Material =
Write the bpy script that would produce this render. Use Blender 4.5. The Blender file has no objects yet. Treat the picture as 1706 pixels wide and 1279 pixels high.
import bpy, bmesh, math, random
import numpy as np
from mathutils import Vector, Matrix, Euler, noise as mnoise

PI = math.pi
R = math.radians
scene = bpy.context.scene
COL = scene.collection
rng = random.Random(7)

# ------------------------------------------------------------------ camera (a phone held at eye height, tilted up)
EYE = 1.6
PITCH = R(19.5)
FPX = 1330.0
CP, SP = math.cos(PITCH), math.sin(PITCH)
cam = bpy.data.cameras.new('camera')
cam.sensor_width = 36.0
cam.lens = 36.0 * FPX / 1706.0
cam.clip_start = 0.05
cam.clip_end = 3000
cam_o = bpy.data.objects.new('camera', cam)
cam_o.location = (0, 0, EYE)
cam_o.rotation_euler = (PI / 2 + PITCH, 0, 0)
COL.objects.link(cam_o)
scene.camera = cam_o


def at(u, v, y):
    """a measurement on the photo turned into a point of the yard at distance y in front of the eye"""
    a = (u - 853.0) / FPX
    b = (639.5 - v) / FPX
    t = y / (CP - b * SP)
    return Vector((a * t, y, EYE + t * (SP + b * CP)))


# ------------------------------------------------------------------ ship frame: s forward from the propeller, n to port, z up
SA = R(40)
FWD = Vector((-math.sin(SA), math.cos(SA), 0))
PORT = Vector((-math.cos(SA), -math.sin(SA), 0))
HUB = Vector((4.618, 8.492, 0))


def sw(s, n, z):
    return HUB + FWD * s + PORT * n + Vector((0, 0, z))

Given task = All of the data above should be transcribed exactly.

Final result =
Write the bpy script that would produce this render. Use Blender 4.5. The Blender file has no objects yet. Treat the picture as 1706 pixels wide and 1279 pixels high.
import bpy, bmesh, math, random
import numpy as np
from mathutils import Vector, Matrix, Euler, noise as mnoise

PI = math.pi
R = math.radians
scene = bpy.context.scene
COL = scene.collection
rng = random.Random(7)

# ------------------------------------------------------------------ camera (a phone held at eye height, tilted up)
EYE = 1.6
PITCH = R(19.5)
FPX = 1330.0
CP, SP = math.cos(PITCH), math.sin(PITCH)
cam = bpy.data.cameras.new('camera')
cam.sensor_width = 36.0
cam.lens = 36.0 * FPX / 1706.0
cam.clip_start = 0.05
cam.clip_end = 3000
cam_o = bpy.data.objects.new('camera', cam)
cam_o.location = (0, 0, EYE)
cam_o.rotation_euler = (PI / 2 + PITCH, 0, 0)
COL.objects.link(cam_o)
scene.camera = cam_o


def at(u, v, y):
    """a measurement on the photo turned into a point of the yard at distance y in front of the eye"""
    a = (u - 853.0) / FPX
    b = (639.5 - v) / FPX
    t = y / (CP - b * SP)
    return Vector((a * t, y, EYE + t * (SP + b * CP)))


# ------------------------------------------------------------------ ship frame: s forward from the propeller, n to port, z up
SA = R(40)
FWD = Vector((-math.sin(SA), math.cos(SA), 0))
PORT = Vector((-math.cos(SA), -math.sin(SA), 0))
HUB = Vector((4.618, 8.492, 0))


def sw(s, n, z):
    return HUB + FWD * s + PORT * n + Vector((0, 0, z))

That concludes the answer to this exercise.